# Your instructions
Print all of the data exactly as written.

____

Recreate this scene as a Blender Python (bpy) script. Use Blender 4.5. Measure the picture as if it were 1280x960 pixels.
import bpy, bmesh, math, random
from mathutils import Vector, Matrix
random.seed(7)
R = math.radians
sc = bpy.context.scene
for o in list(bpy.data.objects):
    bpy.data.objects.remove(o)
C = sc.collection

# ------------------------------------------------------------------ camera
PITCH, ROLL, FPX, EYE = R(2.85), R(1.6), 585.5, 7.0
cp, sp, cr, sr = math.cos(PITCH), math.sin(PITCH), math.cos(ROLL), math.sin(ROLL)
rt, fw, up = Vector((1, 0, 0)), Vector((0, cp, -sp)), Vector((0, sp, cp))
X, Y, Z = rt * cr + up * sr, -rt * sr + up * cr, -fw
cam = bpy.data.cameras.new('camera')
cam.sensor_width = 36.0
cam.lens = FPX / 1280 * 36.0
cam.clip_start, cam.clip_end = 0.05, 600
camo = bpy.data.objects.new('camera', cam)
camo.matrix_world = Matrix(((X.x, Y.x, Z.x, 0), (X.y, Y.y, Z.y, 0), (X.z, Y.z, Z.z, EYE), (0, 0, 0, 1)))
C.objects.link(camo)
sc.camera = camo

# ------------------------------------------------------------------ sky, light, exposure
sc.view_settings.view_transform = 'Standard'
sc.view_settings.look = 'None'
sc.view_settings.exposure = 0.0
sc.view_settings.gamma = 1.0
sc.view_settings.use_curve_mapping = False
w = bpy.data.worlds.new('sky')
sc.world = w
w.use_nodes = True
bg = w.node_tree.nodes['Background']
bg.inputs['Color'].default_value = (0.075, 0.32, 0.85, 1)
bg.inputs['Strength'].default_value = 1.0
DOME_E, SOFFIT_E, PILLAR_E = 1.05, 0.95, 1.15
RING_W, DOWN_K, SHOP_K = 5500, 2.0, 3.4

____

# Correct result
Recreate this scene as a Blender Python (bpy) script. Use Blender 4.5. Measure the picture as if it were 1280x960 pixels.
import bpy, bmesh, math, random
from mathutils import Vector, Matrix
random.seed(7)
R = math.radians
sc = bpy.context.scene
for o in list(bpy.data.objects):
    bpy.data.objects.remove(o)
C = sc.collection

# ------------------------------------------------------------------ camera
PITCH, ROLL, FPX, EYE = R(2.85), R(1.6), 585.5, 7.0
cp, sp, cr, sr = math.cos(PITCH), math.sin(PITCH), math.cos(ROLL), math.sin(ROLL)
rt, fw, up = Vector((1, 0, 0)), Vector((0, cp, -sp)), Vector((0, sp, cp))
X, Y, Z = rt * cr + up * sr, -rt * sr + up * cr, -fw
cam = bpy.data.cameras.new('camera')
cam.sensor_width = 36.0
cam.lens = FPX / 1280 * 36.0
cam.clip_start, cam.clip_end = 0.05, 600
camo = bpy.data.objects.new('camera', cam)
camo.matrix_world = Matrix(((X.x, Y.x, Z.x, 0), (X.y, Y.y, Z.y, 0), (X.z, Y.z, Z.z, EYE), (0, 0, 0, 1)))
C.objects.link(camo)
sc.camera = camo

# ------------------------------------------------------------------ sky, light, exposure
sc.view_settings.view_transform = 'Standard'
sc.view_settings.look = 'None'
sc.view_settings.exposure = 0.0
sc.view_settings.gamma = 1.0
sc.view_settings.use_curve_mapping = False
w = bpy.data.worlds.new('sky')
sc.world = w
w.use_nodes = True
bg = w.node_tree.nodes['Background']
bg.inputs['Color'].default_value = (0.075, 0.32, 0.85, 1)
bg.inputs['Strength'].default_value = 1.0
DOME_E, SOFFIT_E, PILLAR_E = 1.05, 0.95, 1.15
RING_W, DOWN_K, SHOP_K = 5500, 2.0, 3.4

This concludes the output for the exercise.